# Start of Source excerpt
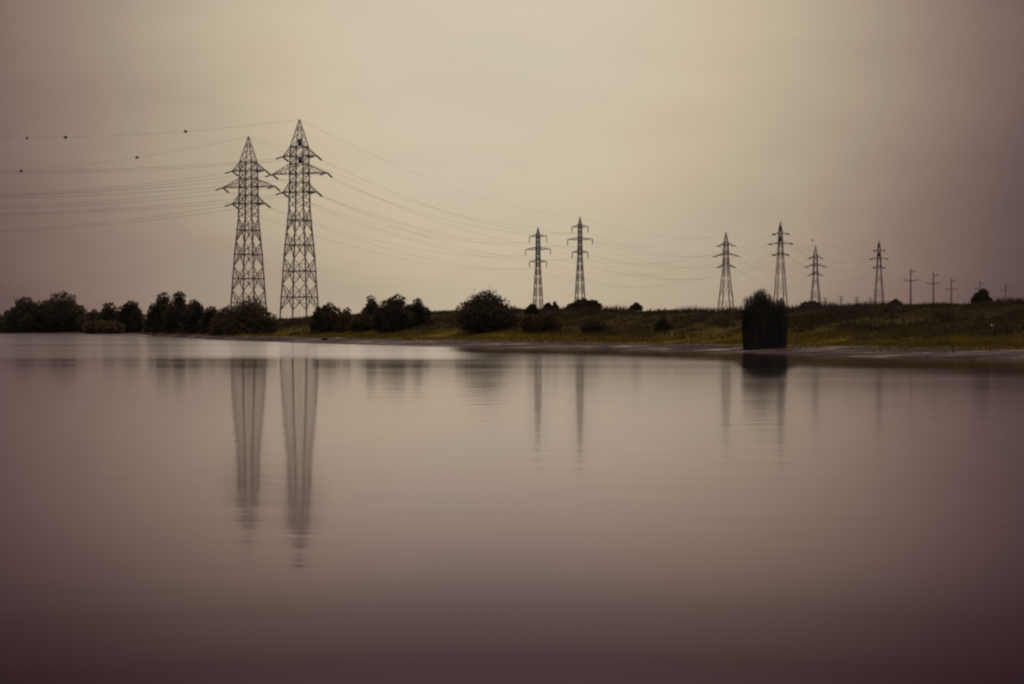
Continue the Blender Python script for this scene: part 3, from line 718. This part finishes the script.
for u, D, yt, ya, h, lb in (
        (910.7, 325, 268.5, 280.3, 7.0, 'tallest slim pole with crossarm, first right of the farthest pylon'),
        (933.4, 350, 272.3, 283.2, 6.4, 'second slim pole right of the farthest pylon'),
        (951.3, 385, 277.6, 289.0, 5.6, 'third slim pole, short, left of the crest bush'),
        (980.0, 410, 280.6, 288.8, 5.0, 'slim pole sticking up behind the crest bush'),
        (1005.5, 440, 283.5, 290.3, 4.6, 'last slim pole, right of the crest bush by the edge')):
    slim_pole(u, D, yt, ya, h, lb)
def small_pole(u, D, ytop, label):
    m = D / F; gz = ground(u, D); H = (HY - ytop) * m + EYE - gz
    root = empty('small_pole', (px(u, D), D, gz), R(-10), label=label, cat='power pole', group='small poles peeping over the crest')
    b = MB(); b.tube([(0, 0, -0.3), (0, 0, H)], [0.19, 0.13], 8); b.build('pole', WOOD, root)
    for zz in (H - 0.25, H - 1.1):
        b = MB(); b.bar((-0.8, -0.16, zz), (0.8, -0.16, zz), 0.075); b.build('crossarm', WOOD, root)
for u, D, yt, lb in ((825, 400, 297.6, 'small pole with short arms just right of the shorter pylon'),
                     (841, 405, 296.0, 'tallest small pole over the crest between the last two pylons'),
                     (856.5, 412, 296.8, 'small pole over the crest, second left of the rightmost pylon'),
                     (870.5, 420, 297.8, 'small pole over the crest right beside the rightmost pylon')):
    small_pole(u, D, yt, lb)

# ------------------------------------------------------------------ small things on mud and bank
def lump(name, u, D, sx, sy, sz, mat, label, cat):
    k, rings = 10, 6; V, fs = [], []
    for i in range(rings + 1):
        a = math.pi * i / rings
        for j in range(k):
            r = (1 + 0.18 * math.sin(j * 2.1 + i)) * max(0.03, math.sin(a)); t = 2 * math.pi * j / k
            V.append((sx * r * math.cos(t), sy * r * math.sin(t), sz * (0.6 + math.cos(a))))
    for i in range(rings):
        for j in range(k): fs.append((i * k + j, i * k + (j + 1) % k, (i + 1) * k + (j + 1) % k, (i + 1) * k + j))
    tag(mesh(name, V, fs, mat, loc=place(u, D)), label, cat)
lump('stump', 325, 205, 0.45, 0.35, 0.28, STUMPW, 'small dark stump on the mud in front of the tallest pylon', 'stump')
lump('pale_stone', 877.5, depth_at(877.5, 327.5), 0.13, 0.11, 0.12, STONE, 'pale stone in the grass below the rightmost pylon', 'stone')
lump('pale_stone', 991, depth_at(991, 326.5), 0.12, 0.10, 0.13, STONE, 'pale stone in the grass near the right edge', 'stone')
# End of Source excerpt
Instruction:
Leave the images out and output the remaining material exactly as it stands.

Answer to the exercise:
Continue the Blender Python script for this scene: part 3, from line 718. This part finishes the script.
for u, D, yt, ya, h, lb in (
        (910.7, 325, 268.5, 280.3, 7.0, 'tallest slim pole with crossarm, first right of the farthest pylon'),
        (933.4, 350, 272.3, 283.2, 6.4, 'second slim pole right of the farthest pylon'),
        (951.3, 385, 277.6, 289.0, 5.6, 'third slim pole, short, left of the crest bush'),
        (980.0, 410, 280.6, 288.8, 5.0, 'slim pole sticking up behind the crest bush'),
        (1005.5, 440, 283.5, 290.3, 4.6, 'last slim pole, right of the crest bush by the edge')):
    slim_pole(u, D, yt, ya, h, lb)
def small_pole(u, D, ytop, label):
    m = D / F; gz = ground(u, D); H = (HY - ytop) * m + EYE - gz
    root = empty('small_pole', (px(u, D), D, gz), R(-10), label=label, cat='power pole', group='small poles peeping over the crest')
    b = MB(); b.tube([(0, 0, -0.3), (0, 0, H)], [0.19, 0.13], 8); b.build('pole', WOOD, root)
    for zz in (H - 0.25, H - 1.1):
        b = MB(); b.bar((-0.8, -0.16, zz), (0.8, -0.16, zz), 0.075); b.build('crossarm', WOOD, root)
for u, D, yt, lb in ((825, 400, 297.6, 'small pole with short arms just right of the shorter pylon'),
                     (841, 405, 296.0, 'tallest small pole over the crest between the last two pylons'),
                     (856.5, 412, 296.8, 'small pole over the crest, second left of the rightmost pylon'),
                     (870.5, 420, 297.8, 'small pole over the crest right beside the rightmost pylon')):
    small_pole(u, D, yt, lb)

# ------------------------------------------------------------------ small things on mud and bank
def lump(name, u, D, sx, sy, sz, mat, label, cat):
    k, rings = 10, 6; V, fs = [], []
    for i in range(rings + 1):
        a = math.pi * i / rings
        for j in range(k):
            r = (1 + 0.18 * math.sin(j * 2.1 + i)) * max(0.03, math.sin(a)); t = 2 * math.pi * j / k
            V.append((sx * r * math.cos(t), sy * r * math.sin(t), sz * (0.6 + math.cos(a))))
    for i in range(rings):
        for j in range(k): fs.append((i * k + j, i * k + (j + 1) % k, (i + 1) * k + (j + 1) % k, (i + 1) * k + j))
    tag(mesh(name, V, fs, mat, loc=place(u, D)), label, cat)
lump('stump', 325, 205, 0.45, 0.35, 0.28, STUMPW, 'small dark stump on the mud in front of the tallest pylon', 'stump')
lump('pale_stone', 877.5, depth_at(877.5, 327.5), 0.13, 0.11, 0.12, STONE, 'pale stone in the grass below the rightmost pylon', 'stone')
lump('pale_stone', 991, depth_at(991, 326.5), 0.12, 0.10, 0.13, STONE, 'pale stone in the grass near the right edge', 'stone')